[3D scene scripts]
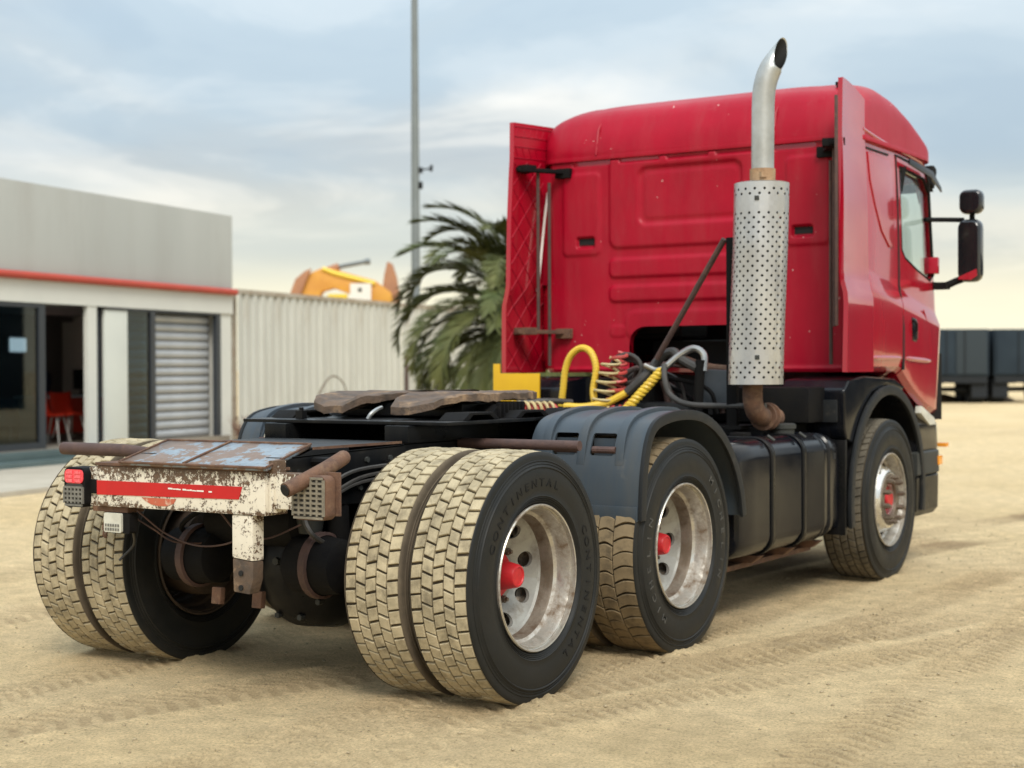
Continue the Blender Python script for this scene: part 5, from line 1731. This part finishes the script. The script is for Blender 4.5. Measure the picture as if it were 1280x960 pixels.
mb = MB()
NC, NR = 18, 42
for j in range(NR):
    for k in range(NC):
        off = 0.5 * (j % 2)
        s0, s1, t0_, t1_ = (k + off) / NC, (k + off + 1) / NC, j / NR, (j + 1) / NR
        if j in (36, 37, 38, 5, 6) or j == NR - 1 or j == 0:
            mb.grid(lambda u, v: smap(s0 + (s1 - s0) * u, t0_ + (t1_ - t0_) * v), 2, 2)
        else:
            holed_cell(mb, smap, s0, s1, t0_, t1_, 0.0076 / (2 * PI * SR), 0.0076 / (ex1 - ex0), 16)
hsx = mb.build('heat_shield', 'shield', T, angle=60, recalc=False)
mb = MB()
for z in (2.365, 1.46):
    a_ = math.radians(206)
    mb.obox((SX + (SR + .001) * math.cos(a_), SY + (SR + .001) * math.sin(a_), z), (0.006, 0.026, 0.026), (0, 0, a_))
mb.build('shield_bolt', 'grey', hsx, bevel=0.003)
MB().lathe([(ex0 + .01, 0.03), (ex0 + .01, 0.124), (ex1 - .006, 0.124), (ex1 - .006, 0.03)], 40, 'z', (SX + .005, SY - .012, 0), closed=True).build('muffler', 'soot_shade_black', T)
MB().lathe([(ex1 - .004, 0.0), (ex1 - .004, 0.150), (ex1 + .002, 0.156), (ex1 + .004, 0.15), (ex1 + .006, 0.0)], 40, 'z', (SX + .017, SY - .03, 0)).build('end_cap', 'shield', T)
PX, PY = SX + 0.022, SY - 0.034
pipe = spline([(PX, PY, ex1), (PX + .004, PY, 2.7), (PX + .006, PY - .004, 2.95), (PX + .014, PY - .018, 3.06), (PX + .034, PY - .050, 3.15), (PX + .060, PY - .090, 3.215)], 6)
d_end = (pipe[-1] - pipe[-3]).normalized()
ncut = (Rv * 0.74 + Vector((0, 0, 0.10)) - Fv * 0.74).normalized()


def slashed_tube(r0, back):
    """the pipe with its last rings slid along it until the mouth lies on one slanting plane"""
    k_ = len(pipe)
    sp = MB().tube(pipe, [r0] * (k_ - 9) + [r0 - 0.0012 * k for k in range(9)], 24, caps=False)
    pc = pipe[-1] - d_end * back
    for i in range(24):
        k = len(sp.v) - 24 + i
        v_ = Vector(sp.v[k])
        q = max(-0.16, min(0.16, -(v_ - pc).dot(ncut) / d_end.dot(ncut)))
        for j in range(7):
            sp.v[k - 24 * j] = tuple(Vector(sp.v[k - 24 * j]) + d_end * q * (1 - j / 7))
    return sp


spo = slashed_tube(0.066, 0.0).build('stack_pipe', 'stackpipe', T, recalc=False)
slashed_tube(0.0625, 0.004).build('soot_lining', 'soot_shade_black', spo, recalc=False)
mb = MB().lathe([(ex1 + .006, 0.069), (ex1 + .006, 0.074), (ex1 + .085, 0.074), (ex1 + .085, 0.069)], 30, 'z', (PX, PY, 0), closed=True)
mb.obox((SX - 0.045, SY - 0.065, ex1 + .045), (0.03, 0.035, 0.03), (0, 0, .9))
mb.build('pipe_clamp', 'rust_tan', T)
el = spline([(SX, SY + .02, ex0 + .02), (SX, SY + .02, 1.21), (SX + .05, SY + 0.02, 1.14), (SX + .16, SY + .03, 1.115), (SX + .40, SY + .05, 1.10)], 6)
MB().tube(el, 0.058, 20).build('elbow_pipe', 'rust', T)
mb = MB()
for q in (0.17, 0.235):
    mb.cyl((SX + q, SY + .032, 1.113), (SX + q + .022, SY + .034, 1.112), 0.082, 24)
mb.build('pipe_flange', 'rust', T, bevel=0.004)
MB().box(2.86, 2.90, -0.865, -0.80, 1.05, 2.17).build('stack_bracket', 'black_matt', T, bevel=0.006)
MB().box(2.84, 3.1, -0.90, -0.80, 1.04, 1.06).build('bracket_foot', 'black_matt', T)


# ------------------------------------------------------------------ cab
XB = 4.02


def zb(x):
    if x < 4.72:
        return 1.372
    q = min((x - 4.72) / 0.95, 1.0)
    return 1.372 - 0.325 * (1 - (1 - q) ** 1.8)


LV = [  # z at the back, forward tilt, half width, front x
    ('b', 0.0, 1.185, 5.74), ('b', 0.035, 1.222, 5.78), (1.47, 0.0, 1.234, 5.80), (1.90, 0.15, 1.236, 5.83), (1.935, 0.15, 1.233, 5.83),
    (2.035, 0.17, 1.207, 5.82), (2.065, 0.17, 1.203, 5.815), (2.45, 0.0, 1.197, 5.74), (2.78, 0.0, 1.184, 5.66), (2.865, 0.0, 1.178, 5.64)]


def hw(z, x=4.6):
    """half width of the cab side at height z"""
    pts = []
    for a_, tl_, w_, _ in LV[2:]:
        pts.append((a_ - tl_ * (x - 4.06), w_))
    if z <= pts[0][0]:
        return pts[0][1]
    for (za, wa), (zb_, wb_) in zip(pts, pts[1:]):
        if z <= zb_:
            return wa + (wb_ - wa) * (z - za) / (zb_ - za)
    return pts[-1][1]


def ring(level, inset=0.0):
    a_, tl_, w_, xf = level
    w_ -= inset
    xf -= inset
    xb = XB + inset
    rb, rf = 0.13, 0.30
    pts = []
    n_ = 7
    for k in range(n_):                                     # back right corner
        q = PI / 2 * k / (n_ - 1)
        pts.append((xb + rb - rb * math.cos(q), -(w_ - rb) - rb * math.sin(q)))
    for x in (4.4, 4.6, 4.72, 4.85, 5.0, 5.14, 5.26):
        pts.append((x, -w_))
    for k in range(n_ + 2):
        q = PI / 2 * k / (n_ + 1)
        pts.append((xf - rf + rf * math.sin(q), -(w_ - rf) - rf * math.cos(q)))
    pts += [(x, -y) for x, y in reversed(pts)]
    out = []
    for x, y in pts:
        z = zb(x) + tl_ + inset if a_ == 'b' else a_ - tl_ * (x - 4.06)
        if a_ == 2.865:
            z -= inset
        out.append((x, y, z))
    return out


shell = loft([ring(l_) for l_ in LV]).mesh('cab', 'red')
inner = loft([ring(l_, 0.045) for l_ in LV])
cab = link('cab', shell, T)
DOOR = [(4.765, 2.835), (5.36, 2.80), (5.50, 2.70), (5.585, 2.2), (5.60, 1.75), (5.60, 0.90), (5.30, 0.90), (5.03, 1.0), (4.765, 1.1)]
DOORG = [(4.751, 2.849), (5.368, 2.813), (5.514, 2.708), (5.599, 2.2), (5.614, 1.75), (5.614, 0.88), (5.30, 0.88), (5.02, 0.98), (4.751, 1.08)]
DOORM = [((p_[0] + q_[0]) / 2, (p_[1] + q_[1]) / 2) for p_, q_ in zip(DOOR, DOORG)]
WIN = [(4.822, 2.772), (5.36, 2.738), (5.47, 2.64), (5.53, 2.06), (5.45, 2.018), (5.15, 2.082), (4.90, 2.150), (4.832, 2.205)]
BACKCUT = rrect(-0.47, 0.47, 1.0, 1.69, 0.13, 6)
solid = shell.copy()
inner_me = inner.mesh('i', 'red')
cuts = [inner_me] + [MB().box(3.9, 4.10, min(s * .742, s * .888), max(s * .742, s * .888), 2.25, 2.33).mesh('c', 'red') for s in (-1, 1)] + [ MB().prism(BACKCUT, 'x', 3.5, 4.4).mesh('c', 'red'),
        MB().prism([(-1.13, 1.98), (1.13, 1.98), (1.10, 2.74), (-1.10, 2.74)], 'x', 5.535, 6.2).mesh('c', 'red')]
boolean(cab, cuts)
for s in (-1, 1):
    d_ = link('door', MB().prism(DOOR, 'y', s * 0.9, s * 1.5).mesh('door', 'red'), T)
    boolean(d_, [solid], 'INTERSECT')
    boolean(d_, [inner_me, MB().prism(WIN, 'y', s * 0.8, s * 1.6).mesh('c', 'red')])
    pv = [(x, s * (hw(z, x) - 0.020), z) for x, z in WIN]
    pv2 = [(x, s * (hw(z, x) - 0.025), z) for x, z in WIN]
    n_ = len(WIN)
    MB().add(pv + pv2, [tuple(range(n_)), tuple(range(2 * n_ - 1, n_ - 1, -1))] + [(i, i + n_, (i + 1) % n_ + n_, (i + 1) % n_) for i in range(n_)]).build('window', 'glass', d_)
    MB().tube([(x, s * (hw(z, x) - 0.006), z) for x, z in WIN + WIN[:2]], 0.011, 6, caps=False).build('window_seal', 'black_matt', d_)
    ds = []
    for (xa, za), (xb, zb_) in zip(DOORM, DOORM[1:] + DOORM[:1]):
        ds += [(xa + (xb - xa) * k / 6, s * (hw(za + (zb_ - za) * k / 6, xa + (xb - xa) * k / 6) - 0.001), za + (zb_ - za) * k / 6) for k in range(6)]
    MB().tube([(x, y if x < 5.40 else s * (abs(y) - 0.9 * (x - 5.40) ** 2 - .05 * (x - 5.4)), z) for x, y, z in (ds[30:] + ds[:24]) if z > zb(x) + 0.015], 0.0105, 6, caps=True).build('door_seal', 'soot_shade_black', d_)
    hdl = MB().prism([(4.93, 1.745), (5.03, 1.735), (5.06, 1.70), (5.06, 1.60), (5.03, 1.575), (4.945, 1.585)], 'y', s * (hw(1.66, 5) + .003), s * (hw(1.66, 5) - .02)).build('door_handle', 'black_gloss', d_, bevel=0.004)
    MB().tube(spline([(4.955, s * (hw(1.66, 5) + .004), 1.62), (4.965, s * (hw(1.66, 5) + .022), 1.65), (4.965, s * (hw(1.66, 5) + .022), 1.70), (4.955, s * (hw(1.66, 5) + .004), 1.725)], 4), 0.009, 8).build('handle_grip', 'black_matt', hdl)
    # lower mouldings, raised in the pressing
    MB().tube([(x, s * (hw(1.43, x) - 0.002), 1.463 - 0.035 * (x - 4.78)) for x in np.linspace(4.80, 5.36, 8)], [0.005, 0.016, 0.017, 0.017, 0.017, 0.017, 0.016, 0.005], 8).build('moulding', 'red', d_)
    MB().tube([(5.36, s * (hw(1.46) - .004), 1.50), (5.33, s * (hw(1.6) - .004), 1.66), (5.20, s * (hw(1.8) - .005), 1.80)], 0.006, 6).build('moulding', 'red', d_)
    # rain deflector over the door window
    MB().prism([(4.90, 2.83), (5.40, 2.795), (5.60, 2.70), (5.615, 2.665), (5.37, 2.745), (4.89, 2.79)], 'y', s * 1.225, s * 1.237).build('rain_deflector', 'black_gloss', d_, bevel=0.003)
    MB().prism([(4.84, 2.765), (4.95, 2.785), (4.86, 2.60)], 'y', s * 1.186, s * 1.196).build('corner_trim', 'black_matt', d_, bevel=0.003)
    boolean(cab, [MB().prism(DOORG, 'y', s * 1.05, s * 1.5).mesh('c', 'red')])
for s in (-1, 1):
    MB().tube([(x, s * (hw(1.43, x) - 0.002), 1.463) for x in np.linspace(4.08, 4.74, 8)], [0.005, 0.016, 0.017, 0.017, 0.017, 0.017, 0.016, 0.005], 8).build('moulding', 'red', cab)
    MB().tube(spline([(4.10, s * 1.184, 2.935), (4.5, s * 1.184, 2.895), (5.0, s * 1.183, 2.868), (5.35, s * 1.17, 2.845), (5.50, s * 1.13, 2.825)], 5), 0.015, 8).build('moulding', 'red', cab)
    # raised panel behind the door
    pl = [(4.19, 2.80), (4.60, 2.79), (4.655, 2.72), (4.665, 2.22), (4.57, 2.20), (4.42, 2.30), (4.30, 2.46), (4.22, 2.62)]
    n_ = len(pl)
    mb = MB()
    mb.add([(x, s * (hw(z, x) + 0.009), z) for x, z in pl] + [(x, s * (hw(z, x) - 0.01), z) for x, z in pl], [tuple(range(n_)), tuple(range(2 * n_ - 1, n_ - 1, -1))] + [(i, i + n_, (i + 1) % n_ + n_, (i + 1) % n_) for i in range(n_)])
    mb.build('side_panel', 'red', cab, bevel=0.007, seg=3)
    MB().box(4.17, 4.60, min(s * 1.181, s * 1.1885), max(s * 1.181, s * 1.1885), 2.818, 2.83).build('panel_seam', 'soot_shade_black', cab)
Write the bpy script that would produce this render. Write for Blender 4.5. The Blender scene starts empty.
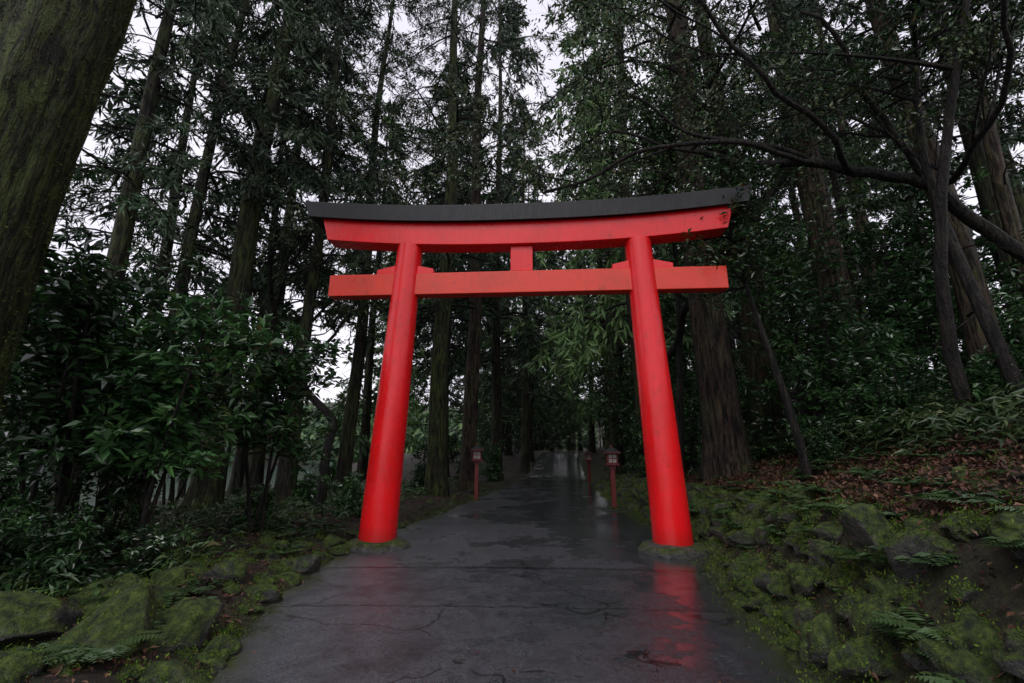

[EXERCISE GOAL] Only the lines from the start of the records to the one containing "ncut = (Rv *" should be repeated, exactly and with both ends kept; drop any pictures.

[TASK ANSWER]
Continue the Blender Python script for this scene: part 5, from line 1731. This part finishes the script. The script is for Blender 4.5. Measure the picture as if it were 1280x960 pixels.
mb = MB()
NC, NR = 18, 42
for j in range(NR):
    for k in range(NC):
        off = 0.5 * (j % 2)
        s0, s1, t0_, t1_ = (k + off) / NC, (k + off + 1) / NC, j / NR, (j + 1) / NR
        if j in (36, 37, 38, 5, 6) or j == NR - 1 or j == 0:
            mb.grid(lambda u, v: smap(s0 + (s1 - s0) * u, t0_ + (t1_ - t0_) * v), 2, 2)
        else:
            holed_cell(mb, smap, s0, s1, t0_, t1_, 0.0076 / (2 * PI * SR), 0.0076 / (ex1 - ex0), 16)
hsx = mb.build('heat_shield', 'shield', T, angle=60, recalc=False)
mb = MB()
for z in (2.365, 1.46):
    a_ = math.radians(206)
    mb.obox((SX + (SR + .001) * math.cos(a_), SY + (SR + .001) * math.sin(a_), z), (0.006, 0.026, 0.026), (0, 0, a_))
mb.build('shield_bolt', 'grey', hsx, bevel=0.003)
MB().lathe([(ex0 + .01, 0.03), (ex0 + .01, 0.124), (ex1 - .006, 0.124), (ex1 - .006, 0.03)], 40, 'z', (SX + .005, SY - .012, 0), closed=True).build('muffler', 'soot_shade_black', T)
MB().lathe([(ex1 - .004, 0.0), (ex1 - .004, 0.150), (ex1 + .002, 0.156), (ex1 + .004, 0.15), (ex1 + .006, 0.0)], 40, 'z', (SX + .017, SY - .03, 0)).build('end_cap', 'shield', T)
PX, PY = SX + 0.022, SY - 0.034
pipe = spline([(PX, PY, ex1), (PX + .004, PY, 2.7), (PX + .006, PY - .004, 2.95), (PX + .014, PY - .018, 3.06), (PX + .034, PY - .050, 3.15), (PX + .060, PY - .090, 3.215)], 6)
d_end = (pipe[-1] - pipe[-3]).normalized()
ncut = (Rv * 0.74 + Vector((0, 0, 0.10)) - Fv * 0.74).normalized()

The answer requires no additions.